┌──

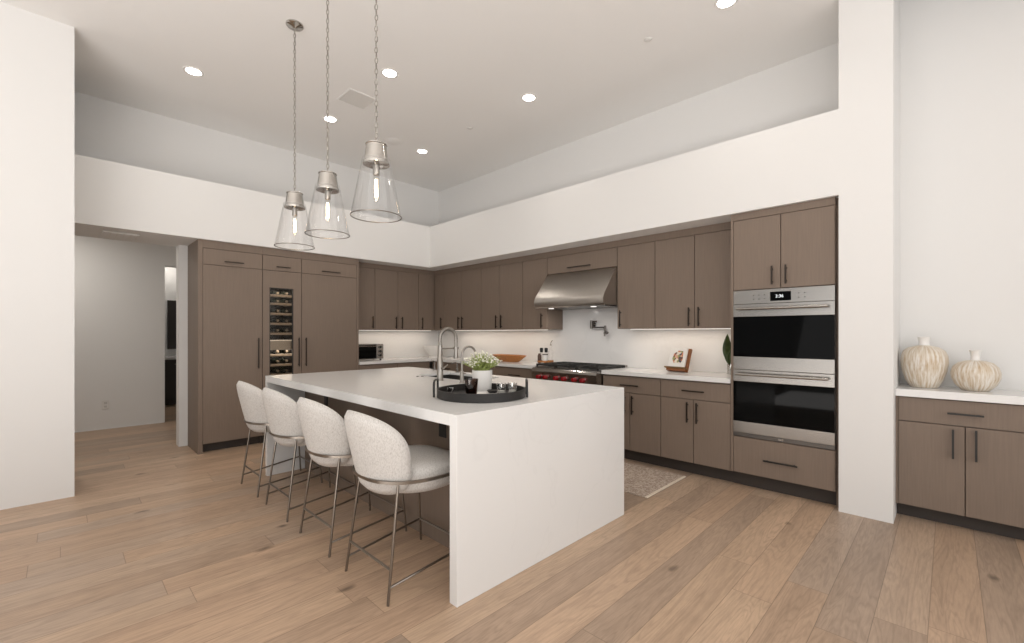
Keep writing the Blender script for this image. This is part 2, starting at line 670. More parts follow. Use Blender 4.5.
struct('floor', MB().box(-11, 3.6, -3.9, 4.8, -0.1, 0.0), M['floor'], 'wide plank oak floor running through kitchen and hall')
struct('ceiling', MB().box(-6.46, -0.273, -3.9, 4.8, CE, CE + 0.1).box(-0.273, 3.6, -3.9, FY, CE, CE + 0.1), M['ceil'], 'high flat off-white ceiling')
struct('wall_back', MB().box(-6.46, -0.273, WB, WB + 0.12, 0, CE).box(-0.273, 1.35, WB, WB + 0.12, 0, 4.6), M['wall'], 'white wall behind the range and the vases')
struct('wall_left', MB().box(HB, WL, 0.95, WB, 0, CE), M['wall'], 'white wall behind the tall cabinets')
struct('wall_left_upper', MB().box(HB, WL, -3.0, 0.95, ZF, CE), M['wall'], 'white wall above the shelf over the hall opening')
mb = MB()
mb.box(WL, -0.577, FY, WB, ZS, ZF)
struct('wall_back_bulkhead', mb, M['wall'], 'white bulkhead over the range wall cabinets with a shelf top')
mb = MB()
mb.box(WL, FX, -3.0, FY, ZS, ZF)
mb.box(HB, WL, -3.0, 0.95, ZS, ZF)
struct('wall_left_bulkhead', mb, M['wall'], 'white bulkhead over the tall cabinets and the hall opening')
struct('wall_column', MB().box(-0.577, -0.272, FY, WB, 0, CE).box(-0.40, -0.272, FY, WB, CE, 4.6), M['wall'], 'white wall pier between the ovens and the buffet niche')
struct('wall_left_near', MB().box(FX, -4.985, -3.9, 0.077, 0, CE), M['wall'], 'tall white wall beside the hall opening')
# hall and the room beyond it
struct('wall_hall', MB().box(-8.30, -8.18, -3.0, 1.068, 0, 2.75), M['wall'], 'hall wall with an outlet')
struct('wall_hall_end', MB().box(-8.30, HB, -3.1, -3.0, 0, 2.75), M['wall'])
struct('wall_hall_lintel', MB().box(-8.30, -8.18, 1.068, 2.2, 2.29, 2.75), M['wall'])
struct('wall_hall_far', MB().box(-10.7, HB, 2.2, 2.3, 0, 2.75), M['wall'])
struct('ceiling_hall', MB().box(-10.7, HB, -3.1, 2.3, 2.75, 2.85), M['ceil'])
struct('wall_powder_room', MB().box(-10.7, -10.6, -0.5, 2.2, 0, 2.75), M['wall'])
struct('wall_powder_side', MB().box(-10.6, -8.30, -0.6, -0.5, 0, 2.75), M['wall'])
struct('trim_1', MB().box(-8.18, -8.168, -2.99, 1.06, 0, 0.012), M['wall'])
# niche side and the unseen living-room end
struct('ceiling_niche', MB().box(-0.4, 1.35, FY, WB + 0.12, 4.6, 4.7), M['ceil'])
struct('wall_niche_upper', MB().box(-0.272, 1.25, FY - 0.1, FY, CE + 0.1, 4.6), M['wall'])
struct('wall_right_niche', MB().box(1.25, 1.35, FY, WB, 0, 4.6), M['wall'])
struct('wall_right', MB().box(1.35, 3.6, FY, FY + 0.12, 0, CE), M['wall'])
mb = MB()
mb.box(-4.985, 3.5, -3.9, -3.8, 3.1, CE).box(-4.985, -4.4, -3.9, -3.8, 0, 3.1).box(3.0, 3.5, -3.9, -3.8, 0, 3.1).box(-4.4, 3.0, -3.9, -3.8, 0, 0.15)
struct('wall_rear', mb, M['wall'])
mb = MB()
mb.box(3.5, 3.6, -3.9, FY, 3.1, CE).box(3.5, 3.6, -3.9, -3.1, 0, 3.1).box(3.5, 3.6, 3.5, FY, 0, 3.1).box(3.5, 3.6, -3.1, 3.5, 0, 0.15)
struct('wall_side', mb, M['wall'])
# slab backsplash
mb = MB()
mb.box(WL + 0.0005, -1.34, WB - 0.02, WB - 0.0005, 0.915, 1.3515)
mb.box(-3.574, -2.584, WB - 0.02, WB - 0.0005, 1.3515, 1.70)
struct('trim_2', mb, M['quartz'], 'white slab backsplash behind the range')
struct('trim_3', MB().box(WL + 0.0005, WL + 0.02, 2.862, WB - 0.021, 0.915, 1.3515), M['quartz'], 'white slab backsplash behind the toaster oven')


# ------------------------------------------------------------------ cabinets
class Front:
    """boxes given as (u0,u1, d0,d1, z0,z1): u along the run, d out of the front plane"""

    def __init__(self, axis, F):
        self.axis, self.F = axis, F

    def box(self, mb, u0, u1, d0, d1, z0, z1, bevel=0.0):
        if self.axis == 'y':
            return mb.box(u0, u1, self.F - d1, self.F - d0, z0, z1, bevel)
        return mb.box(self.F + d0, self.F + d1, u0, u1, z0, z1, bevel)

    def pt(self, u, d, z):
        return (u, self.F - d, z) if self.axis == 'y' else (self.F + d, u, z)


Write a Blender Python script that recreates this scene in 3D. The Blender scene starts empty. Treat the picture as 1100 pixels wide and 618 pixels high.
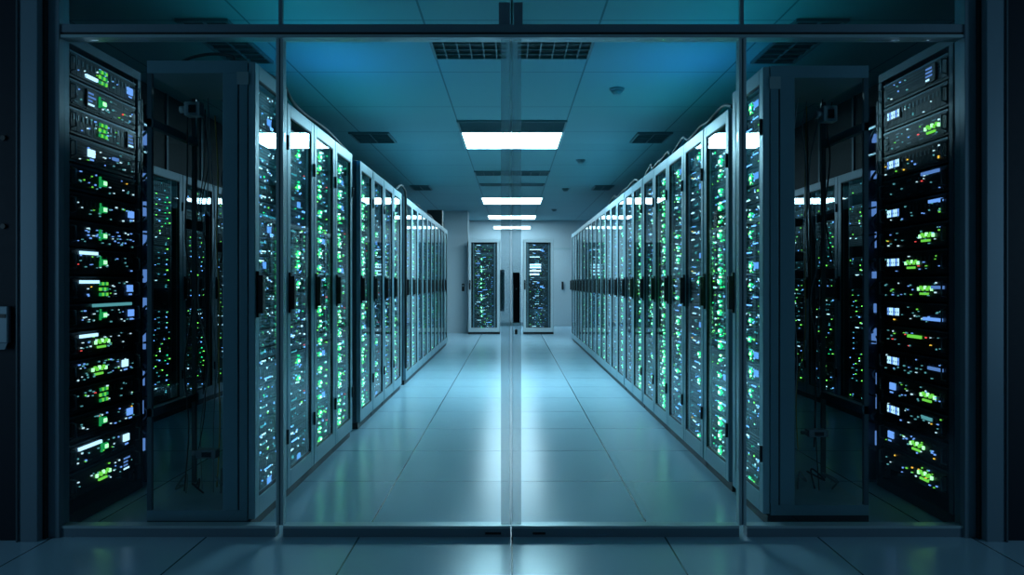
import bpy, math, random
from mathutils import Vector
SC = bpy.context.scene
COL = SC.collection
PI = math.pi

# ------------------------------------------------------------------ materials
def new_mat(name):
    m = bpy.data.materials.new(name); m.use_nodes = True
    nt = m.node_tree
    for n in list(nt.nodes): nt.nodes.remove(n)
    out = nt.nodes.new('ShaderNodeOutputMaterial')
    return m, nt, out

def metal(name, col, rough=.4, met=0.0, spec=.5, noise=.06, scale=40):
    m, nt, out = new_mat(name)
    b = nt.nodes.new('ShaderNodeBsdfPrincipled')
    tc = nt.nodes.new('ShaderNodeTexCoord'); nz = nt.nodes.new('ShaderNodeTexNoise')
    nz.inputs['Scale'].default_value = scale; nz.inputs['Detail'].default_value = 2
    nt.links.new(tc.outputs['Object'], nz.inputs['Vector'])
    mr = nt.nodes.new('ShaderNodeMapRange')
    mr.inputs['To Min'].default_value = rough - noise; mr.inputs['To Max'].default_value = rough + noise
    nt.links.new(nz.outputs['Fac'], mr.inputs['Value']); nt.links.new(mr.outputs['Result'], b.inputs['Roughness'])
    b.inputs['Base Color'].default_value = (*col, 1); b.inputs['Metallic'].default_value = met
    b.inputs['Specular IOR Level'].default_value = spec
    nt.links.new(b.outputs['BSDF'], out.inputs['Surface'])
    return m

def emit(name, col, strength, sampled=False):
    m, nt, out = new_mat(name)
    e = nt.nodes.new('ShaderNodeEmission')
    e.inputs['Color'].default_value = (*col, 1); e.inputs['Strength'].default_value = strength
    nt.links.new(e.outputs['Emission'], out.inputs['Surface'])
    m.cycles.emission_sampling = 'AUTO' if sampled else 'NONE'
    return m

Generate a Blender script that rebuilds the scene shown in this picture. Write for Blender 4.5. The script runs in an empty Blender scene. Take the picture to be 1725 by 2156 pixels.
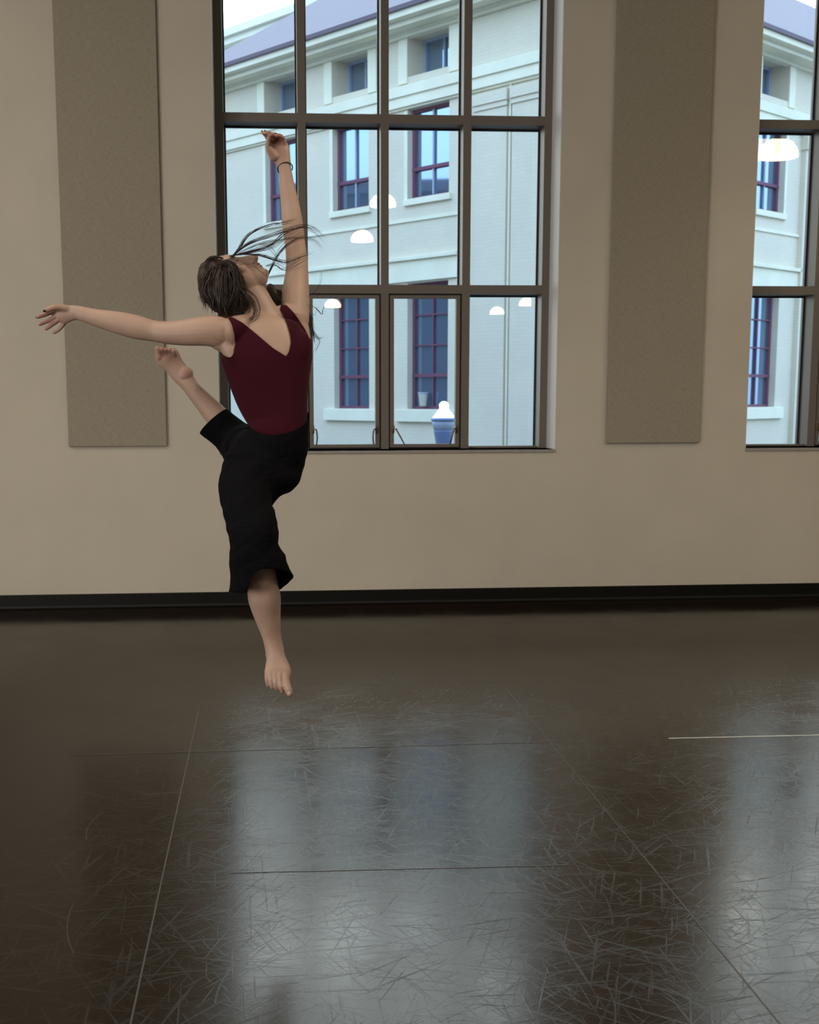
import bpy, bmesh, math, random
from mathutils import Vector, Matrix, noise
random.seed(7)
S = bpy.context.scene
COL = S.collection

# ---------------------------------------------------------------- camera
PX, PY, F = 758.0, 1215.0, 2582.0          # principal point and focal length in photograph pixels
YAW, PITCH, ROLL = .0746, .1465, .0034
CAM = Vector((0, -8.796, 1.5))
def _rot():
    cy, sy = math.cos(YAW), math.sin(YAW)
    f = Vector((sy*math.cos(PITCH), cy*math.cos(PITCH), -math.sin(PITCH)))
    r = Vector((cy, -sy, 0)); d = f.cross(r)
    c, s = math.cos(ROLL), math.sin(ROLL)
    return c*r+s*d, -s*r+c*d, f
RX, RD, RF = _rot()
cam = bpy.data.cameras.new('camera'); camo = bpy.data.objects.new('camera', cam); COL.objects.link(camo)
m = Matrix((RX, -RD, -RF)).transposed().to_4x4(); m.translation = CAM
camo.matrix_world = m
cam.sensor_fit = 'HORIZONTAL'; cam.sensor_width = 36; cam.lens = F/1725*36
cam.shift_x = (862.5-PX)/1725; cam.shift_y = (PY-1078)/1725
cam.clip_end = 300
cam.dof.use_dof = True; cam.dof.focus_distance = 4.35; cam.dof.aperture_fstop = 9
S.camera = camo
S.view_settings.view_transform = 'Standard'; S.view_settings.look = 'None'
S.view_settings.gamma = 1; S.view_settings.use_curve_mapping = False
S.view_settings.exposure = 0.0

# ---------------------------------------------------------------- world: bright overcast dusk sky
w = bpy.data.worlds.new('world'); S.world = w; w.use_nodes = True
nt = w.node_tree; N = nt.nodes; N.clear()
tc = N.new('ShaderNodeTexCoord'); sp = N.new('ShaderNodeSeparateXYZ'); nt.links.new(tc.outputs['Generated'], sp.inputs[0])
rmp = N.new('ShaderNodeValToRGB'); nt.links.new(sp.outputs['Z'], rmp.inputs[0])
e = rmp.color_ramp.elements
e[0].position = 0.0; e[0].color = (.30, .43, .60, 1)
e[1].position = 1.0; e[1].color = (.26, .48, .90, 1)
q = e.new(.25); q.color = (.66, .86, 1.08, 1)
mp = N.new('ShaderNodeMapRange'); mp.inputs[1].default_value = .15; mp.inputs[2].default_value = .8
nt.links.new(sp.outputs['Y'], mp.inputs[0])
mx = N.new('ShaderNodeMix'); mx.data_type = 'RGBA'; nt.links.new(mp.outputs[0], mx.inputs[0])
nt.links.new(rmp.outputs[0], mx.inputs[6]); mx.inputs[7].default_value = (.92, .95, .92, 1)
bg = N.new('ShaderNodeBackground'); bg.inputs[1].default_value = 3.95
nt.links.new(mx.outputs[2], bg.inputs[0])
wo = N.new('ShaderNodeOutputWorld'); nt.links.new(bg.outputs[0], wo.inputs[0])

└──

REQUEST:
Starting at the line containing "Generate a Blender" and stopping after the line containing "COL = S.collection", give the lines again exactly and leave out every image.

TASK RESULT:
Generate a Blender script that rebuilds the scene shown in this picture. Write for Blender 4.5. The script runs in an empty Blender scene. Take the picture to be 1725 by 2156 pixels.
import bpy, bmesh, math, random
from mathutils import Vector, Matrix, noise
random.seed(7)
S = bpy.context.scene
COL = S.collection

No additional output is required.